Loophole is an exhibition that arises from the idea of creating a series of works from documentation surrounding the artist’s life and experiences that is common to every other person. The show consists of a multiplication of images created with a hole-puncher, exhibited in one straight line, putting emphasis on the most traditional way of displaying an artwork.
The artworks on show in the main gallery space and in The Bakery span from Prieto’s own belongings to other common, widely known and accessible objects. For this exhibition, he selected 100 fragments of his environment, taken from random places and moments. He works by extracting details from different things such as the artist’s own Visa application photo, a Mastercard, a 3 Peso bill with Che Guevara on it, an airplane ticket from Havana to Milan or a copy of a painting by Cézanne found in a catalogue from a public library.

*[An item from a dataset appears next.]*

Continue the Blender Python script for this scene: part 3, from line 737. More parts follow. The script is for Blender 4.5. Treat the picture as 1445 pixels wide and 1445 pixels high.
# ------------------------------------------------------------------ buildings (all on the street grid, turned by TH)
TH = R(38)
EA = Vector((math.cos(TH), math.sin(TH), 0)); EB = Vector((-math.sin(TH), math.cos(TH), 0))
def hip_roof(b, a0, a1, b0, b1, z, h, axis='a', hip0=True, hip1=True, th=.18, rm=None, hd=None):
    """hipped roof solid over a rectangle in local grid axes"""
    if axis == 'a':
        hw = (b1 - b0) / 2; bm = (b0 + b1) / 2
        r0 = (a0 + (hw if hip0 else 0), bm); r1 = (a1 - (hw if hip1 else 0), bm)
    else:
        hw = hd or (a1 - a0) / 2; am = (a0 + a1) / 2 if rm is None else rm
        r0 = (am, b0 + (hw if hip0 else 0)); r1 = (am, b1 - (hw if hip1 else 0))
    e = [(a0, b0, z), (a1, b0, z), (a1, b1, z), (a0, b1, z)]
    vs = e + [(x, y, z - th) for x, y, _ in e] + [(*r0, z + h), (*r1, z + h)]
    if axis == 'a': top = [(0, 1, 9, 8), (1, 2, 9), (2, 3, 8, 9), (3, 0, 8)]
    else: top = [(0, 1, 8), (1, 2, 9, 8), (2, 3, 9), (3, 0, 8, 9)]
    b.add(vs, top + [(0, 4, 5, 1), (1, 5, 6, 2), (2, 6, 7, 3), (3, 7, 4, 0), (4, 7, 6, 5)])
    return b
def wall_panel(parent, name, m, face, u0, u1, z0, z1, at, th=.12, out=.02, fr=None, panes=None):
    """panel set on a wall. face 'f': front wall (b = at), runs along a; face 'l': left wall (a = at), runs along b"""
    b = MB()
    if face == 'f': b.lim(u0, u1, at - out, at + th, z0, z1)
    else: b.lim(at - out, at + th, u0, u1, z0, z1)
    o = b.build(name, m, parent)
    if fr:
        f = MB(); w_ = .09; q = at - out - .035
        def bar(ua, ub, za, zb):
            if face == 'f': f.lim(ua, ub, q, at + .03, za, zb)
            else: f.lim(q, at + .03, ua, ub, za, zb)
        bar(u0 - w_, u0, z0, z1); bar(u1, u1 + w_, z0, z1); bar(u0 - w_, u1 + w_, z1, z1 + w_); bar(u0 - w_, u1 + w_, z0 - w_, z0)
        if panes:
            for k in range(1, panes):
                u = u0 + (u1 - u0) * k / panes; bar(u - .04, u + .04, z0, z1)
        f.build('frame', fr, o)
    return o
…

With this simple action he disrupts the material of the original objects and, if those are publicly accessible, he creates a new personal story in a different place. With this thought his central idea reaches its final complexity.
Loophole also refers to this never-ending reaction created by Prieto’s acts of vandalism: taking reality as its origin and using a fragment of it to create an abstract artwork. This abstract work takes you back to the original work, which is now eternally changed. This is a symbolic act of how a loophole allows an individual to use some gap in the restrictions or requirements of the law for personal advantage without technically breaking the law. It then becomes a resistance against the system.
With Loophole, Prieto takes his work one step further in the direction of the minimal by creating something as subtile and simplified as a punch-hole, yet filled with intense meaning and depth of theory.